BNP holds special prayers for Khaleda on her birthday

The BNP has held a Milad to celebrate Chairperson Khaleda Zia’s birthday instead of cutting a cake this year.

Senior Correspondentbdnews24.com
Published : 15 August 2016, 01:56 PM
Updated : 15 August 2016, 01:58 PM

Scores of leaders and activists attended the special prayers at the party headquarters in Dhaka’s Naya Paltan on Monday.

Khaleda celebrated the birthday by cutting cake at her Gulshan office in the first hours of Aug 15 in past years, but this year it was different.

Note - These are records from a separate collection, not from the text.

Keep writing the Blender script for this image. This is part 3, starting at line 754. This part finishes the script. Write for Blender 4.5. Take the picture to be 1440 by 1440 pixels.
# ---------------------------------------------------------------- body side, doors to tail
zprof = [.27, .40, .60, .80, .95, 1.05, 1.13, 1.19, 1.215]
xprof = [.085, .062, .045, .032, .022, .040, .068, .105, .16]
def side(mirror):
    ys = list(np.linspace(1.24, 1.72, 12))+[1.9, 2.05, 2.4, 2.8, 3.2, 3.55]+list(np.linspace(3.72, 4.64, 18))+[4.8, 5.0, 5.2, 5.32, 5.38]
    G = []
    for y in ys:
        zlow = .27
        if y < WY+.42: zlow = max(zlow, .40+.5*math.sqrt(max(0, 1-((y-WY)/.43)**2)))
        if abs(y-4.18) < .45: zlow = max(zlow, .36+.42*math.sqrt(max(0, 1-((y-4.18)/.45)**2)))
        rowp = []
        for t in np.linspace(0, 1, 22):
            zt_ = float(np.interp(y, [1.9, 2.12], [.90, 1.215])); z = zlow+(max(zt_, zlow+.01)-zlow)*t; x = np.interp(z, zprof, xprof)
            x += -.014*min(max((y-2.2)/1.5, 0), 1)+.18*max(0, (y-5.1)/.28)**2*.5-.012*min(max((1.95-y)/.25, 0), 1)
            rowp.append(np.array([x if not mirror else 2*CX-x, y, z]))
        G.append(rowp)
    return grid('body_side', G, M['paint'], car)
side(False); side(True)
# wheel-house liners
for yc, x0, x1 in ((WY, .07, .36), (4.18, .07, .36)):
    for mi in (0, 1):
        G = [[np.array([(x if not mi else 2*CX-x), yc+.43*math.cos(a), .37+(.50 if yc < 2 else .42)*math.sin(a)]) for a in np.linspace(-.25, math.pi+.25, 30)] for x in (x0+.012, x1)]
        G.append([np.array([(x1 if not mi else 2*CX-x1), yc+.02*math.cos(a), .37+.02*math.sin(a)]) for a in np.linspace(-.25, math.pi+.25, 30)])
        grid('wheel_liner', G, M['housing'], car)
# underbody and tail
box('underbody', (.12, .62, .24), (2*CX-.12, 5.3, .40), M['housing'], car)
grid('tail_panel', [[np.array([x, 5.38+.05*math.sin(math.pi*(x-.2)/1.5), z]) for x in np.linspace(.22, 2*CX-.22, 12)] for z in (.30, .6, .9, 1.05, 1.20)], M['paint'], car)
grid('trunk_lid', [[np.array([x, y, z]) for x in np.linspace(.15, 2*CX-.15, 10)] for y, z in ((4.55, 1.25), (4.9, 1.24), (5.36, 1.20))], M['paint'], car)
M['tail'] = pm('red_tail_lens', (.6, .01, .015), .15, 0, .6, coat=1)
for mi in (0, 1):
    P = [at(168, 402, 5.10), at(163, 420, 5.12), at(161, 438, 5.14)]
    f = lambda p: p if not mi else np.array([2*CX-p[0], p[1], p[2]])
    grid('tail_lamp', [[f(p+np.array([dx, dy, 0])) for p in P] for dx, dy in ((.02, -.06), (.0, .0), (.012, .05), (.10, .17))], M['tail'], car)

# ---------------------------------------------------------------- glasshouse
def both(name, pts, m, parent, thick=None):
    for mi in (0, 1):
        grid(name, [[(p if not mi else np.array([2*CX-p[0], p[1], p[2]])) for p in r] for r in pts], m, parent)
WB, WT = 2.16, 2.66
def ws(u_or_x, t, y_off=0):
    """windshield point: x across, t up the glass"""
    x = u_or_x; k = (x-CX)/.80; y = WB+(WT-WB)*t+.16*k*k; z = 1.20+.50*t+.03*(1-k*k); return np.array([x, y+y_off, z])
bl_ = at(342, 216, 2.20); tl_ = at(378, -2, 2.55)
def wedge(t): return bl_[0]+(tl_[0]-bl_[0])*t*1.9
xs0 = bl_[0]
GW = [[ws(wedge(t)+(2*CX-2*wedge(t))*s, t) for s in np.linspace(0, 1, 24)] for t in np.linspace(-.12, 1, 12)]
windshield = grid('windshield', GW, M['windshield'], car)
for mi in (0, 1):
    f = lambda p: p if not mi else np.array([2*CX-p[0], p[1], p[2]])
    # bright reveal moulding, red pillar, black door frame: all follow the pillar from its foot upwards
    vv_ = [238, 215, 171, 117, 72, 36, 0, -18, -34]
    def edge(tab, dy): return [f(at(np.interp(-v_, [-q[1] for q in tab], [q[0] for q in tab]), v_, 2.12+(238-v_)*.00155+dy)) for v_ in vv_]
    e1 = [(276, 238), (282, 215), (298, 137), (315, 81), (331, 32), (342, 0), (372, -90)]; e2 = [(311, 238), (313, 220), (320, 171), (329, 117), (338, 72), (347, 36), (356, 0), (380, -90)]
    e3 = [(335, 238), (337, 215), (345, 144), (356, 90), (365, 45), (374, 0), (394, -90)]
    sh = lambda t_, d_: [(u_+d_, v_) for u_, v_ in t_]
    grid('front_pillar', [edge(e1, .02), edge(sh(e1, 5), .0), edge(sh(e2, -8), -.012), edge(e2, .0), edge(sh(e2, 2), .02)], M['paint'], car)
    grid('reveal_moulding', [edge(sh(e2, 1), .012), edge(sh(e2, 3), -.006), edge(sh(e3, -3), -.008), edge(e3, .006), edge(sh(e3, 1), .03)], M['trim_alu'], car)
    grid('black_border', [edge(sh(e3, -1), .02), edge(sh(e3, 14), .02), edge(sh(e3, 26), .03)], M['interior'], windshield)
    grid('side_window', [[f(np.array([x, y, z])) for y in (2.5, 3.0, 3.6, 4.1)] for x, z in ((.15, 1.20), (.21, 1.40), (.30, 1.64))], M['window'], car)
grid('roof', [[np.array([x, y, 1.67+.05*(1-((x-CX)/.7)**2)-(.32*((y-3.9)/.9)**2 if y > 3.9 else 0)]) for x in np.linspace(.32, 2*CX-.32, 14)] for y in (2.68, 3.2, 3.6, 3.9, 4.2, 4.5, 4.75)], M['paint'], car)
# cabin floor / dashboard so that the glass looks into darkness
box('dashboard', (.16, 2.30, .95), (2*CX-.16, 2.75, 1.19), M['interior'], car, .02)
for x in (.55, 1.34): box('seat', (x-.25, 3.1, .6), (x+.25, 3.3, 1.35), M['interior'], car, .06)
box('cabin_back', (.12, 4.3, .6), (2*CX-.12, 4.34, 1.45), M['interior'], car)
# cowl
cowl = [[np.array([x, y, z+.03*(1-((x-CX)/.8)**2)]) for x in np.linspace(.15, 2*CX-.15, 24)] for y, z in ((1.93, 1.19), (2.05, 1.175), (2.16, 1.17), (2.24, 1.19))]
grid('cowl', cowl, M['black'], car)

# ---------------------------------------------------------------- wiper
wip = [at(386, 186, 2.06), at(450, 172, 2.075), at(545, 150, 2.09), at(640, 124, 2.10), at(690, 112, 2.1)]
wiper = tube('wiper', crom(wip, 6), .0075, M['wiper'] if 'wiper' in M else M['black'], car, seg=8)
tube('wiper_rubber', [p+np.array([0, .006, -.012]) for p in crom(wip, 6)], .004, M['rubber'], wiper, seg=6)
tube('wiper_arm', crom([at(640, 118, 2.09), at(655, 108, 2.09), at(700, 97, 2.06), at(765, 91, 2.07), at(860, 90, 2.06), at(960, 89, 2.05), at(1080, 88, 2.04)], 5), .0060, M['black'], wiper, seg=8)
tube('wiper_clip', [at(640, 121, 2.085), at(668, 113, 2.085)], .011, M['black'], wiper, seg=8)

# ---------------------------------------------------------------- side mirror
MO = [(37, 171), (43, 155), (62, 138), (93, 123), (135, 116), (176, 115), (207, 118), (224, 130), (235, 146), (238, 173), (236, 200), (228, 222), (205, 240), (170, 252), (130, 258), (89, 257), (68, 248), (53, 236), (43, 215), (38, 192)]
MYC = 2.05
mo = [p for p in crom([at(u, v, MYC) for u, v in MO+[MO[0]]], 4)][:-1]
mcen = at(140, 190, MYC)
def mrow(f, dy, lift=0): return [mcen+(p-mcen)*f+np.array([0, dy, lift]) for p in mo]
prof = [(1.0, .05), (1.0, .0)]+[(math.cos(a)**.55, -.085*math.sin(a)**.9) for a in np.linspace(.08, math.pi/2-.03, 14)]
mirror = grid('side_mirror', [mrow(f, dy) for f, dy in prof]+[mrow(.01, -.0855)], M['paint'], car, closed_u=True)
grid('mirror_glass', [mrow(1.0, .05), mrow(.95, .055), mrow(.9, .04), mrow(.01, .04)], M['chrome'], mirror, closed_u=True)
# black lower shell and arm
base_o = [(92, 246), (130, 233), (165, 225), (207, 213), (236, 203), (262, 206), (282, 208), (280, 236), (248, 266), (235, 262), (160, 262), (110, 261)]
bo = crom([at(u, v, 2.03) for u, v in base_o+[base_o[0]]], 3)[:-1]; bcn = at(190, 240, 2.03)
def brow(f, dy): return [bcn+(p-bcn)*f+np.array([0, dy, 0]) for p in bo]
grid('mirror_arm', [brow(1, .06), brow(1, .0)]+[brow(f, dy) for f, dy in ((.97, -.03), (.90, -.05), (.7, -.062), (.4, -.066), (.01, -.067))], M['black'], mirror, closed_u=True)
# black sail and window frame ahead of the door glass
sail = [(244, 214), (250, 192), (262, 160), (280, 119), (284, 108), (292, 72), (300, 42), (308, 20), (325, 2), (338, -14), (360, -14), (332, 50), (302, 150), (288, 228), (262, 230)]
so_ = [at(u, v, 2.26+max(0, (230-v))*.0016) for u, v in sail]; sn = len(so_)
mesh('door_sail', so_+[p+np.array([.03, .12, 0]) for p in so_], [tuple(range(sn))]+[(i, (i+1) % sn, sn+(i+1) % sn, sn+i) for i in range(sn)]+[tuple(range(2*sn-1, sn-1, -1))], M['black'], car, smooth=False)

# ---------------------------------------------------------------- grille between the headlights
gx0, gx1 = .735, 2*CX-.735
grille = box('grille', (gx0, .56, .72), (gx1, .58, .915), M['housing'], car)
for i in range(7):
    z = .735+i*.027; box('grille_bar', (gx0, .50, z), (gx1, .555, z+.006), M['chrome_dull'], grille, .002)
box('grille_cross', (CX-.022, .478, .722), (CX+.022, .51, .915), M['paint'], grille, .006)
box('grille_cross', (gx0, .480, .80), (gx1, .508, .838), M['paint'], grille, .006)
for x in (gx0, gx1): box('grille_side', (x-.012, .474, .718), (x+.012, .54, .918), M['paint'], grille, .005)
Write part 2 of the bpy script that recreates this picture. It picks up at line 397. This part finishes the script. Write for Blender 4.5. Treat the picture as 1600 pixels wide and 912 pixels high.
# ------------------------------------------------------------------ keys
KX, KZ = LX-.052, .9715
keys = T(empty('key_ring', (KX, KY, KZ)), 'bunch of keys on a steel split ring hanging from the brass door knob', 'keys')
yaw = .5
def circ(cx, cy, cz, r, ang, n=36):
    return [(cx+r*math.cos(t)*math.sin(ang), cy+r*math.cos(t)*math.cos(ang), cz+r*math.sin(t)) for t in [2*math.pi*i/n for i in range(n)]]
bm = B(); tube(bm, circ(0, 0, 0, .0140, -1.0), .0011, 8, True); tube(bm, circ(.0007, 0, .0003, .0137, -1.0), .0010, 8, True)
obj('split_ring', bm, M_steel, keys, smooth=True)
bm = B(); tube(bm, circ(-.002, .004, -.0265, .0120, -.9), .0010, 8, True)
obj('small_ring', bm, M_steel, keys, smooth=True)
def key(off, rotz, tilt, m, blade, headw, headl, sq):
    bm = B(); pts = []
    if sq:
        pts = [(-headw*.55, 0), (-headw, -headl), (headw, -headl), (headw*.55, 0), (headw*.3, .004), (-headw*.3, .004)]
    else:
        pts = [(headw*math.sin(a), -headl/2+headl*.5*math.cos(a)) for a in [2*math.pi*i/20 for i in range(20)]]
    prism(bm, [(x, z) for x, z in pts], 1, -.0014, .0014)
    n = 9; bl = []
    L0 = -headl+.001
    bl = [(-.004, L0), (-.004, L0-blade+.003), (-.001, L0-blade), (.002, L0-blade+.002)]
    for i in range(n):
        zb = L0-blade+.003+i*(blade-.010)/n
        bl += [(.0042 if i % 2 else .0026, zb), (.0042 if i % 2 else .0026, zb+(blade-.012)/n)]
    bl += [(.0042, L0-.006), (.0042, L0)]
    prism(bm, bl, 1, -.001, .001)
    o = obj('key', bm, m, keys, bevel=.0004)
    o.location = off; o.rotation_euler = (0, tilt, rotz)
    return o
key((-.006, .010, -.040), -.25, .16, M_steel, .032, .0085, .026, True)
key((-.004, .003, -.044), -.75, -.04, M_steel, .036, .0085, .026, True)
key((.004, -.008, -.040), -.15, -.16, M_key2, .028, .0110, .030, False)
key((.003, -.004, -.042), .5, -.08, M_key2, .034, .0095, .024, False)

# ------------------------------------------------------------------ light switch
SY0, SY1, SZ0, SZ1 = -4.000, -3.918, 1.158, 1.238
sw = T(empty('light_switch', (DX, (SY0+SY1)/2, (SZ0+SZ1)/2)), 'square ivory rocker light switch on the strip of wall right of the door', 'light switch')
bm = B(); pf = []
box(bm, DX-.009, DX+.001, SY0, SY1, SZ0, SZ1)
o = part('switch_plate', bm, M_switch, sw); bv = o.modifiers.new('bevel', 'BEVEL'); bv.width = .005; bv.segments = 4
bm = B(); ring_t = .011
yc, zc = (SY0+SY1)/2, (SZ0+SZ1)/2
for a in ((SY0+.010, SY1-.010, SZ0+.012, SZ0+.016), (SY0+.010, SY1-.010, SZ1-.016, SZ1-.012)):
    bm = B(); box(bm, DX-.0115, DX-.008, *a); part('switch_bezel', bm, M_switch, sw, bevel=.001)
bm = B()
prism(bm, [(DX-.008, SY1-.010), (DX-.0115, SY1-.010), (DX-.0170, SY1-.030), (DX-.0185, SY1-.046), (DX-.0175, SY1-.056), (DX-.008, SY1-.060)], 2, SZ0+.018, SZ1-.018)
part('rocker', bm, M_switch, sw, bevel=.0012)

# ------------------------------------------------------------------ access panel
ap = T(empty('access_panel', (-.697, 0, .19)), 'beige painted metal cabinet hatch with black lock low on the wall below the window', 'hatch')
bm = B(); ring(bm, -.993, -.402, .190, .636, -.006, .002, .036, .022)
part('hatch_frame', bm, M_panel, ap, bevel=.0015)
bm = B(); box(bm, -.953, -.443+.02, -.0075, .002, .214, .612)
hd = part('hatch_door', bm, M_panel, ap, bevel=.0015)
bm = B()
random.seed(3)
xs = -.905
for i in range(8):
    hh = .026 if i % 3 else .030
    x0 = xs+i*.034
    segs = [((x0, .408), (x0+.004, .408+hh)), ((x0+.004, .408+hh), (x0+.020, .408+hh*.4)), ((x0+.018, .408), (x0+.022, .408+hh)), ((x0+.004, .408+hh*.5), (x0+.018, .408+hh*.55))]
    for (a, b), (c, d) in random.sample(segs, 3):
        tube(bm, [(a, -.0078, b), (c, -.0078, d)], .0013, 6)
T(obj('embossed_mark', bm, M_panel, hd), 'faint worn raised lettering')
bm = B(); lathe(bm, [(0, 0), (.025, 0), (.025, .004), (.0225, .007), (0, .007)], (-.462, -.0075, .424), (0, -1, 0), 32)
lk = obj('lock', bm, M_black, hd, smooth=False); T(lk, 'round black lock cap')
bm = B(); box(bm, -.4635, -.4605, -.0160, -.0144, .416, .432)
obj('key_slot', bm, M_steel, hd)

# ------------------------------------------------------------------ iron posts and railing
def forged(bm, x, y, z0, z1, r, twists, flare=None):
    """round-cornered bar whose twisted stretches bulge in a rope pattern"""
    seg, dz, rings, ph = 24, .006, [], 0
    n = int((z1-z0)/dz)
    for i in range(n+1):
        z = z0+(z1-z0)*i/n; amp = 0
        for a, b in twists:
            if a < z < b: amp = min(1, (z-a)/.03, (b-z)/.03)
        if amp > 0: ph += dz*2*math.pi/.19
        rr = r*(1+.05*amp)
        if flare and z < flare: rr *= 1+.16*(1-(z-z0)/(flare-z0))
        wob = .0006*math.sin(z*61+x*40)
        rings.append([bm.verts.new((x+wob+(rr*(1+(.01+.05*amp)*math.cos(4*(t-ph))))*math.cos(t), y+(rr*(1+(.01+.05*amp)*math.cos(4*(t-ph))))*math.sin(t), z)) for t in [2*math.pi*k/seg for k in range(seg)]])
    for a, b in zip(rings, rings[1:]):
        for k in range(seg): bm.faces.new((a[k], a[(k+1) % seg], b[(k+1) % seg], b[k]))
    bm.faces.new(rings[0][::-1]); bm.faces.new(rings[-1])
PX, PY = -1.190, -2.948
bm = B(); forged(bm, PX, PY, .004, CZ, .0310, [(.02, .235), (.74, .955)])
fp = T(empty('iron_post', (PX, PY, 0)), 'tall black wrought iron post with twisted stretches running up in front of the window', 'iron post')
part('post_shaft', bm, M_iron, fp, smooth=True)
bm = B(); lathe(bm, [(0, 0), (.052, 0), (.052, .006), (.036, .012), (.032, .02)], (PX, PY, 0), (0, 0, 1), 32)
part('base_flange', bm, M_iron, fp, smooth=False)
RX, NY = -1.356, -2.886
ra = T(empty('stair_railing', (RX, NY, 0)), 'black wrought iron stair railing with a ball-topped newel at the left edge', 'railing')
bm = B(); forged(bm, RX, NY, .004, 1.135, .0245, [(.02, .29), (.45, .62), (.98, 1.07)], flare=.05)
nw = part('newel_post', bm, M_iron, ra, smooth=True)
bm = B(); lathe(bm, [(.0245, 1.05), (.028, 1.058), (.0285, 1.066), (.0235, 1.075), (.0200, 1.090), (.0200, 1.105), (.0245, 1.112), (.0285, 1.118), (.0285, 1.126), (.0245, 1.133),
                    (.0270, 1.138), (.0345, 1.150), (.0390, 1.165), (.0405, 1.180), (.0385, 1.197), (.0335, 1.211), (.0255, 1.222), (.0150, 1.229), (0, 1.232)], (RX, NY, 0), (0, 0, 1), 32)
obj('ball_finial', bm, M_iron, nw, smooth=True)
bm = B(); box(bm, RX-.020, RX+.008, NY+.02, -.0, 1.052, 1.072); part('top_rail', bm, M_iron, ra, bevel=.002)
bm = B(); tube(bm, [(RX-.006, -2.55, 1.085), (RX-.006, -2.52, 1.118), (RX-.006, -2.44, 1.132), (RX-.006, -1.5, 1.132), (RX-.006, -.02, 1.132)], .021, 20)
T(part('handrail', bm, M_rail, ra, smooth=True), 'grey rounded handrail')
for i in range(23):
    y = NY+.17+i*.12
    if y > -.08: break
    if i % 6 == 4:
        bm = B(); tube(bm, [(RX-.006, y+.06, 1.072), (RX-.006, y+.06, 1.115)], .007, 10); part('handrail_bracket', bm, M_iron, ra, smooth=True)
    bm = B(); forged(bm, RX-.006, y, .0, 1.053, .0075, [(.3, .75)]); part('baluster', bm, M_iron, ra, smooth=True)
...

Aug 15 is also the National Mourning Day, the same day Father of the Nation Bangabandhu Sheikh Mujibur Rahman and most of his family members were brutally killed in 1975.

Amidst calls from the ruling Awami League leaders to not celebrate the birthday, Khaleda decided to avoid ceremonies this year "considering the floods in the country and oppression by the government".

After the special prayers, BNP Secretary General Mirza Fakhrul Islam Alamgir told reporters that the party chief thought celebrating the birthday will not be a good call due to the situation the country is in because of the floods and political and social circumstances.

Jatiyatabadi Ulama Dal General Secretary Shah Nesarul Haque conducted the Milad.

Mirza Fakhrul said apart from praying for Khaleda, her late husband Ziaur Rahman and their sons, they also prayed for an end to the sufferings of the victims of the flood.

Khaleda, a three-time prime minister, has turned 71 this year, BNP leaders said.

She has been facing criticism for commemorating her birthday on Aug 15, the National Mourning Day, as there is great confusion about when she was actually born.

Khaleda's father Iskandar Majumder, originally from Feni, was a resident of Dinajpur. Khaleda was born there. Her mother was Tayeba Majumder.

Khaleda married Ziaur Rahman, then a captain of the Pakistan Army, in August 1960. Zia fought as a sector commander in the 1971 Liberation War.

But in the aftermath of the Bangabandhu's assassination and a coup in 1975, which was followed by several more, Major Zia managed to capture power and emerge as the country's first military dictator.

The assassination of President Zia in May 1981 propelled Khaleda, who was a housewife until then, into the political hot seat. She began as the party's vice-chairman and in 1984, became chairperson.

Khaleda played a big role in the movement against another military dictator HM Ershad, now Prime Minister Sheikh Hasina’s Special Envoy.

The BNP chairperson’s role was crucial in creating a popular base for the party, which was born in the cantonment, say political analysts.

The party won the 1991 elections and Khaleda became the first female prime minister of Bangladesh. She was also prime minister for a brief period after a controversial election in February 1996.

In 2001, the BNP-led coalition won the election and she once again became the prime minister. In the 2008 elections, she, however, sat in Parliament as the Leader of the Opposition.

As her party boycotted the Jan 5, 2014 elections, Khaleda lost her seat in Parliament for the first time in 24 years, thus losing her state protocol.